# 3D scene scripts
★ ★ ★ ★

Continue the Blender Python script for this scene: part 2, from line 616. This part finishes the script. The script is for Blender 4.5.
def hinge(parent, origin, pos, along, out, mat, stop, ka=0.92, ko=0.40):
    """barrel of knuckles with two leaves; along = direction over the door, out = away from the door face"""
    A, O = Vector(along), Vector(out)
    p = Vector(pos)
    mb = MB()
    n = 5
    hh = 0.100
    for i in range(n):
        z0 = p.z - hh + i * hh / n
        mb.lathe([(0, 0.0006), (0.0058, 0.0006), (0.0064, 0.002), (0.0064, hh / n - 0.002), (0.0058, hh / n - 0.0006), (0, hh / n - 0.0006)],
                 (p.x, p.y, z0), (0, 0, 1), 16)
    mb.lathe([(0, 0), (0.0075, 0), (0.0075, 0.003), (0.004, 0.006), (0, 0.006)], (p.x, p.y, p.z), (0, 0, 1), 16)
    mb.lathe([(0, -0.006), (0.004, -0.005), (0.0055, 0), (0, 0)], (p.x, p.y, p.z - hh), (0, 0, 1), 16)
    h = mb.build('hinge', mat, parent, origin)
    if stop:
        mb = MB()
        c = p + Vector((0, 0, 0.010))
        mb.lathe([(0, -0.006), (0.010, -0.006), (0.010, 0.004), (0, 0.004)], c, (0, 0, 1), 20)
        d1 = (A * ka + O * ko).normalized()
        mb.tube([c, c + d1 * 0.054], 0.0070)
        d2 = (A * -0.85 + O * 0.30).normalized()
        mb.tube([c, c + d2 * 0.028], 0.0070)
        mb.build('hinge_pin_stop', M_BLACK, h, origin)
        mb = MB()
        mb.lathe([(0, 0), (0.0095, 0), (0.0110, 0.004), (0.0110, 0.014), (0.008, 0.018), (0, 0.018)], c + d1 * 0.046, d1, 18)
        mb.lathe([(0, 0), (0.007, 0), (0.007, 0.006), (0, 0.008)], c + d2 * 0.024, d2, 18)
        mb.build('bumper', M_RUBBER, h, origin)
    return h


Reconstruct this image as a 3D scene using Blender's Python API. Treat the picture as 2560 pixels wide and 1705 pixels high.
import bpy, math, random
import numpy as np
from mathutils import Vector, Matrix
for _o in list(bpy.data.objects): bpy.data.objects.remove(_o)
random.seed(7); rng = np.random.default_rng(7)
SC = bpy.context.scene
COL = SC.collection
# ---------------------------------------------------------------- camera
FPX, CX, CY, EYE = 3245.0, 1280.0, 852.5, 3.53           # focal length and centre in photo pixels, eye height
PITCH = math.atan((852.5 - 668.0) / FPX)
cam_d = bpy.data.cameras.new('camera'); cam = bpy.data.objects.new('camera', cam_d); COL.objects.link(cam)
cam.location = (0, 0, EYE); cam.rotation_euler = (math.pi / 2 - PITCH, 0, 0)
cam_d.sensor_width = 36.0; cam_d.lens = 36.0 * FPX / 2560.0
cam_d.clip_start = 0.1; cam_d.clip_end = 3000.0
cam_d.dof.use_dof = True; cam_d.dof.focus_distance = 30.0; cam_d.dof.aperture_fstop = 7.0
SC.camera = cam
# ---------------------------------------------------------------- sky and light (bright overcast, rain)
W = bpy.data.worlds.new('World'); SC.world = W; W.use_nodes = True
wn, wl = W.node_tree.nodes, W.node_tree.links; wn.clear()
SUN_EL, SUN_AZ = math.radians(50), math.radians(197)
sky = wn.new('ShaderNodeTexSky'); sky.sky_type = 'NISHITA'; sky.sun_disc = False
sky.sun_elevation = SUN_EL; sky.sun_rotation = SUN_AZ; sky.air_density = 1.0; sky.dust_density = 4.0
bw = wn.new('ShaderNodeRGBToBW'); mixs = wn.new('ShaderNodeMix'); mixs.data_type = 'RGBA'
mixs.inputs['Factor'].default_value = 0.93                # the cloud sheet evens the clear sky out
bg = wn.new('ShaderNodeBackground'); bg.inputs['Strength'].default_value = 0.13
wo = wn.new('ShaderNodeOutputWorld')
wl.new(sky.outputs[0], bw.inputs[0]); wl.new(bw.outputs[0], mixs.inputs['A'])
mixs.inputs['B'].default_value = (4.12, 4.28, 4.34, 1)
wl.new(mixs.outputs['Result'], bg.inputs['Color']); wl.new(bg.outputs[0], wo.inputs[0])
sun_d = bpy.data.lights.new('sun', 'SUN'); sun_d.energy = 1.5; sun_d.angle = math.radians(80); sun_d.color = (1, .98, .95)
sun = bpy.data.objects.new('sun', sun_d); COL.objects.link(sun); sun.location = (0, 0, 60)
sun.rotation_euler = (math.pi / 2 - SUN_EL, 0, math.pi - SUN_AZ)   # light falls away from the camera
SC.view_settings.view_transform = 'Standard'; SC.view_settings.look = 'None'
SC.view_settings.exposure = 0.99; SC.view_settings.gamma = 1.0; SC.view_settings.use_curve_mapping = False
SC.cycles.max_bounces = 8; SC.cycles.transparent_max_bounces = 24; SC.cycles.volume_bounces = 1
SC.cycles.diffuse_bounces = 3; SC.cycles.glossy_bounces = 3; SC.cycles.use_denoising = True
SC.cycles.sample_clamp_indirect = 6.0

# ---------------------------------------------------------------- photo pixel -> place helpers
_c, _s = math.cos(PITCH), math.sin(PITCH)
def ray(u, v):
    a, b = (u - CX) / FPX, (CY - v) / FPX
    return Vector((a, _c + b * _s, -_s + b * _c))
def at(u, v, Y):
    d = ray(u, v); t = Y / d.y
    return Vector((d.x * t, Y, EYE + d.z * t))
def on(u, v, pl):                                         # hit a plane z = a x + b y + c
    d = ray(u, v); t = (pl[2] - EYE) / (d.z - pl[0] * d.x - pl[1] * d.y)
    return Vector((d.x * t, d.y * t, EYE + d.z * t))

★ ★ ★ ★

# Requirements
Give the count of lines in the listing that hold the word "from", with no other text.

# Result for this exercise
4